Anyway, I'll conclude with a realization that I came to after re-visiting all of these movies again recently (as well as Bryan Singer's Supermas Returns) and that realization is this: Richard Donner's original Superman, in whichever version you choose to watch it (the two-hour 1978 cut or the two-and-a-half hour 2000 cut, which I actually prefer) is truly the BEST Superman movie that a person could possibly make, if not the best Superhero movie a person could ever make. Period. Whatever else Donner does (or has done) he deserves full credit for that as well as out undying praise, respect and love.

Damian Arlyn said...

Oh, and one last thing that BOTH versions seem to have overlooked... what the hell ever happened to Miss Tessmacher?
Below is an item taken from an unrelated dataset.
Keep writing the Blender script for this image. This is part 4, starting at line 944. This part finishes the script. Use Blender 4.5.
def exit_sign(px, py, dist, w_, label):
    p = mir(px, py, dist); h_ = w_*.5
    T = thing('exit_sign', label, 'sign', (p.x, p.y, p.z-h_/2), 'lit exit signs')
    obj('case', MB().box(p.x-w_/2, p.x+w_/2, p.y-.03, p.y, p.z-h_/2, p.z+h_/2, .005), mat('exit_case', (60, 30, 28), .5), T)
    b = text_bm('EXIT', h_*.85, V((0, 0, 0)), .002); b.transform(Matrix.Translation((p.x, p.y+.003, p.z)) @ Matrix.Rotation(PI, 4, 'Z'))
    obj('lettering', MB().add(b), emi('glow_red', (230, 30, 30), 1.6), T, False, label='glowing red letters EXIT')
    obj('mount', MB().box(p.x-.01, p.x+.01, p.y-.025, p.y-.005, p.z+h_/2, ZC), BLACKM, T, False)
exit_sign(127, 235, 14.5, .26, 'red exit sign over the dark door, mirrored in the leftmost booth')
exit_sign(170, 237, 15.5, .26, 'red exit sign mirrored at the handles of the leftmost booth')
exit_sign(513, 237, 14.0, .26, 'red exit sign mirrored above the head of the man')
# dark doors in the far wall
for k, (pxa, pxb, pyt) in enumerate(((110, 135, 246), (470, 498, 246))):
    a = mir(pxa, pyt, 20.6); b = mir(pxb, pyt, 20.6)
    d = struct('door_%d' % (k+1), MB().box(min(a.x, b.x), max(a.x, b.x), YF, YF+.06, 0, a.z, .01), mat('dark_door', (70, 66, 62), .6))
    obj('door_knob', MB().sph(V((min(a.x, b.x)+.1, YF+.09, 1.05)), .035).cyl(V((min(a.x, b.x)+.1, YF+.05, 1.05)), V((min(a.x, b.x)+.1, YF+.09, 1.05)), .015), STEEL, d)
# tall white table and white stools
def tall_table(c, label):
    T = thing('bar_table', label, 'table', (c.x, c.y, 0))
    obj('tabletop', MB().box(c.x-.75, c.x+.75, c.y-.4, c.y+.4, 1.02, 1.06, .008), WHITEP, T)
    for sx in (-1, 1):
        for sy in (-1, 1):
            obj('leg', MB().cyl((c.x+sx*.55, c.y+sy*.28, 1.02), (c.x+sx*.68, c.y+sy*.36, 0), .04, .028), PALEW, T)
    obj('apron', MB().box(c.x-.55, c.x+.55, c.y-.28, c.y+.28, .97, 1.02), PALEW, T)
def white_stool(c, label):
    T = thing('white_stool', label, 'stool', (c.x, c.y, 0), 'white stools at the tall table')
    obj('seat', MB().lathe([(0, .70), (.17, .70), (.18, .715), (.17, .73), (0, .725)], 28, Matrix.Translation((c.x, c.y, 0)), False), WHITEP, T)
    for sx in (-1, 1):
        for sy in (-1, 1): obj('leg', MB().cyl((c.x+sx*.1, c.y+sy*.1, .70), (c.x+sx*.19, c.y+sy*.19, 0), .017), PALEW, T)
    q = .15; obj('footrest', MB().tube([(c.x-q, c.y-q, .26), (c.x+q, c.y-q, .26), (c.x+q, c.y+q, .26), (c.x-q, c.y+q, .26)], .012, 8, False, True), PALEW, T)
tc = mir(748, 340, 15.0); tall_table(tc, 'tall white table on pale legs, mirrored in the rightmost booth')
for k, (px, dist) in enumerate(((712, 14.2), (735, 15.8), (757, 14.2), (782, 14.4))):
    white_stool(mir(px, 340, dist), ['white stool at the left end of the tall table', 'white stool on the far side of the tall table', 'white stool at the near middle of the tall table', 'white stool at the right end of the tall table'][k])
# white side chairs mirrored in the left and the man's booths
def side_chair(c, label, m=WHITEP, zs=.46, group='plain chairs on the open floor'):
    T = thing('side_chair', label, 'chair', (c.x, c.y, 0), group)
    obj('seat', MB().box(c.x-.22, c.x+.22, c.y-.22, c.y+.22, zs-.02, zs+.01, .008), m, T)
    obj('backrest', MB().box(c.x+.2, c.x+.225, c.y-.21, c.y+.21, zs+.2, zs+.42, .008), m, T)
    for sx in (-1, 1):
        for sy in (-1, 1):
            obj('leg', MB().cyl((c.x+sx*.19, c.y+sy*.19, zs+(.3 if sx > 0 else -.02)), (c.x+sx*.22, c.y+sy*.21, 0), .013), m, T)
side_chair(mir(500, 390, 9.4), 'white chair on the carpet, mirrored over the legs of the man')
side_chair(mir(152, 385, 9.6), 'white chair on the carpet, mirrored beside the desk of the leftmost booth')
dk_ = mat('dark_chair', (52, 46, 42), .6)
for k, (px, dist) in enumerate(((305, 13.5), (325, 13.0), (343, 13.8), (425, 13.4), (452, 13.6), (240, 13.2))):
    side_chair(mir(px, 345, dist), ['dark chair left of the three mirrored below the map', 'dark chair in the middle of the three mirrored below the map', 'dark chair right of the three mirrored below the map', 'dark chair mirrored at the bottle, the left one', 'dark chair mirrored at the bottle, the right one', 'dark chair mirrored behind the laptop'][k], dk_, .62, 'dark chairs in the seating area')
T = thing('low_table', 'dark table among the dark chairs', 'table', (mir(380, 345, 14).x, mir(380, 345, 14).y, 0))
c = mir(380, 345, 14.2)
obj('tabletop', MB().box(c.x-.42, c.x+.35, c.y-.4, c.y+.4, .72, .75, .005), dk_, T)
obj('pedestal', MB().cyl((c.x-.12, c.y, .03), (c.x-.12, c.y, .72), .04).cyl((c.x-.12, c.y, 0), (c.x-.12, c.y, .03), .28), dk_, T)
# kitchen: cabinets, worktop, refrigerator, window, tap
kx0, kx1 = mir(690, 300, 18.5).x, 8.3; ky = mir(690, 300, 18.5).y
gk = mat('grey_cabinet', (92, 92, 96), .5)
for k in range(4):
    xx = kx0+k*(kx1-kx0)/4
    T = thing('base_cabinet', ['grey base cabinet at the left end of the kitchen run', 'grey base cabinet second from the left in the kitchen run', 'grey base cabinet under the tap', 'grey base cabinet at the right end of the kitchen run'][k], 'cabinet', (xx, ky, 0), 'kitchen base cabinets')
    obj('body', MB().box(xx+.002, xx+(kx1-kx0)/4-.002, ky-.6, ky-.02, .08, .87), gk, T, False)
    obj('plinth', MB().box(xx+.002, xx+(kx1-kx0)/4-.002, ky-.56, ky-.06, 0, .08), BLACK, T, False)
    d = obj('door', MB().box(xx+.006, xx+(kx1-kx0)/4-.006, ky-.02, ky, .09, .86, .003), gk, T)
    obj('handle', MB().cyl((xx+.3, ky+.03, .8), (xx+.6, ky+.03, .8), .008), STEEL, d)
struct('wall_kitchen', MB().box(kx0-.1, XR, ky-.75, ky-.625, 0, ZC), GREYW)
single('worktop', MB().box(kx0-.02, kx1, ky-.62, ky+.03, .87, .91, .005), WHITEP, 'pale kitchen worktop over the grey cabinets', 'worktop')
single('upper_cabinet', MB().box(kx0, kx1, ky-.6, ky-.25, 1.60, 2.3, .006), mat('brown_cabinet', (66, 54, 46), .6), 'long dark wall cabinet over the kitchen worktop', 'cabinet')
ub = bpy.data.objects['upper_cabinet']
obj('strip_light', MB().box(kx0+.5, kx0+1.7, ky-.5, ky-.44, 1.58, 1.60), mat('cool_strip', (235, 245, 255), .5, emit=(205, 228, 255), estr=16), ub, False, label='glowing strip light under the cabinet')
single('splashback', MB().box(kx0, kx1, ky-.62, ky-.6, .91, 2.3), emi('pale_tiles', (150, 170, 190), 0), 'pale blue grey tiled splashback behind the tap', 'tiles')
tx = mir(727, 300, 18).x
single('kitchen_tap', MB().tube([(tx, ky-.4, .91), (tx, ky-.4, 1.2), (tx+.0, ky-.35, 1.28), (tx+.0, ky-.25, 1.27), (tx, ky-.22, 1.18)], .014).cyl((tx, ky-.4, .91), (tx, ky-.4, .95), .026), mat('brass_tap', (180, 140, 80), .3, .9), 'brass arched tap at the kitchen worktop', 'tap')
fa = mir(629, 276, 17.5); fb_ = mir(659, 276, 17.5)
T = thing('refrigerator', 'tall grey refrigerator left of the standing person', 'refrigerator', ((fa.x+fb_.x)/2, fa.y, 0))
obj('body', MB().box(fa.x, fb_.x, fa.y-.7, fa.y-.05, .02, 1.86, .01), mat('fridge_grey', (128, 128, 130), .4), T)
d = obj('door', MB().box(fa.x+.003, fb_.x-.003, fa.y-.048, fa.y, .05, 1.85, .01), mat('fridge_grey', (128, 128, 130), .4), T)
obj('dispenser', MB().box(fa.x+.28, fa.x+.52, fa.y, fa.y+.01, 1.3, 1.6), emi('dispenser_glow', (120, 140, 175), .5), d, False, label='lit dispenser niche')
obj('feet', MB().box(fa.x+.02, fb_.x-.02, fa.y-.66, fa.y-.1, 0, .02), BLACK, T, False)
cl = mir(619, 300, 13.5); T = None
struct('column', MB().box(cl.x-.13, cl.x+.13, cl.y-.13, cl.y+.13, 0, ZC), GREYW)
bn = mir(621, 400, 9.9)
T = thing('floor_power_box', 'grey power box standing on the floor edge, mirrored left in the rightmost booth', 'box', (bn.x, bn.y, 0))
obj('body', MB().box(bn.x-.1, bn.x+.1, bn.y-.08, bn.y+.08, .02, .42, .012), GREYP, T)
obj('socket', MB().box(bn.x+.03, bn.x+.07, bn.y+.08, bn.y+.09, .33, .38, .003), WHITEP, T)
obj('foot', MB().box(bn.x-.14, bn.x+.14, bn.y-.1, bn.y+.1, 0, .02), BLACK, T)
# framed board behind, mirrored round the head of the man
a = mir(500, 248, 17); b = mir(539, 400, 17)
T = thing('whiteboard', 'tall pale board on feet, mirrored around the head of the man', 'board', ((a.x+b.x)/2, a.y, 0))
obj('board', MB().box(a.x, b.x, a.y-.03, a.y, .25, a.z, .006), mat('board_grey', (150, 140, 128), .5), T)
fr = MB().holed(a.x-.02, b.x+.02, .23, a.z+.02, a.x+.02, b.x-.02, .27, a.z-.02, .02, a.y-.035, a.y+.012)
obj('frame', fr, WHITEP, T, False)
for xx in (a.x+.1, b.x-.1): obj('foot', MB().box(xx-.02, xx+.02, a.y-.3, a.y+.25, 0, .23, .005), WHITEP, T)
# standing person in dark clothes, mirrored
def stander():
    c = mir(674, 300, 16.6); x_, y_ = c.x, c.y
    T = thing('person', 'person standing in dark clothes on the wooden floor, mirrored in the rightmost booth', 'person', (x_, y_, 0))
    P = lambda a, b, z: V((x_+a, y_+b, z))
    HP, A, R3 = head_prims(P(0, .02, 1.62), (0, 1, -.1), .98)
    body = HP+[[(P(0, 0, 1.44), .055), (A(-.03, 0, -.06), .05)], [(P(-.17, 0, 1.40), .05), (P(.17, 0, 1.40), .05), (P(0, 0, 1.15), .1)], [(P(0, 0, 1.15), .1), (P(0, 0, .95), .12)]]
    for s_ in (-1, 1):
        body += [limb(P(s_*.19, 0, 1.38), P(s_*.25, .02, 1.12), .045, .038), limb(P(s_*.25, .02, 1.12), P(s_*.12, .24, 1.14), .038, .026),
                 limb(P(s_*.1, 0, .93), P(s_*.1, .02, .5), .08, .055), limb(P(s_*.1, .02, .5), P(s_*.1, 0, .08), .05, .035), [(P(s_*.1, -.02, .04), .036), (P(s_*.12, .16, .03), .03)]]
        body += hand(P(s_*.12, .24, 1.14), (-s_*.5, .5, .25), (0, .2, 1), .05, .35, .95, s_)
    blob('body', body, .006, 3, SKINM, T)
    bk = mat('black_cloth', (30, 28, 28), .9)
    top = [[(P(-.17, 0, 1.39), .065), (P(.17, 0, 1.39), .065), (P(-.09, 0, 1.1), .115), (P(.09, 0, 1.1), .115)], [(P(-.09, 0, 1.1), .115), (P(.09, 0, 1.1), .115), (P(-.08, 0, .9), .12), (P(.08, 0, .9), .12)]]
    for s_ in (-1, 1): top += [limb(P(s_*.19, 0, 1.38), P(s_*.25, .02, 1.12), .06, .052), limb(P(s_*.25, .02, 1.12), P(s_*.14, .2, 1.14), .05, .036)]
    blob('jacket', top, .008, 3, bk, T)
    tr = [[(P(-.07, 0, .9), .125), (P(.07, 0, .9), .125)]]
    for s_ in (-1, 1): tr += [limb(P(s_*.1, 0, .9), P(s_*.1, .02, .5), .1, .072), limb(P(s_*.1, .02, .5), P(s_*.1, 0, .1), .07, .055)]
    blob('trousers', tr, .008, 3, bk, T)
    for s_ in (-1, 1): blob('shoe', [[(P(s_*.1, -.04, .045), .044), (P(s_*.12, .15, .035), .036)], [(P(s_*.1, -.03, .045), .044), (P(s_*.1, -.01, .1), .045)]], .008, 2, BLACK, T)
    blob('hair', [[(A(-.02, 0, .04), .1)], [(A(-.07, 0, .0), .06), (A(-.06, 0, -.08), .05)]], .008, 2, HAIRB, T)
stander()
That was always something that bothered me. I mean, she just completely disappears! Did Lex finally kill her for betraying him in the first film or what? In the deleted scenes on the DVD of the Donner cut we get another escape from the prison that involved her. As unnecessary as the scene would've been, at least it would've tied up her un-resolved story thread.

Adam Ross said...

My problem with the diner scene stems from my greedy fan boy side. The scene (particularly that bodyguard line) works well, but I think there was a chance for a great superhero moment there, maybe with Clark and Lois returning to Metropolis and seeing the destruction, and no way to help.

And speaking of those weird powers, Family Guy had a funny take on it: Clip

Damian Arlyn said...

LOL! OMG that's hysterical. I've never seen that episode. Gotta love Family Guy.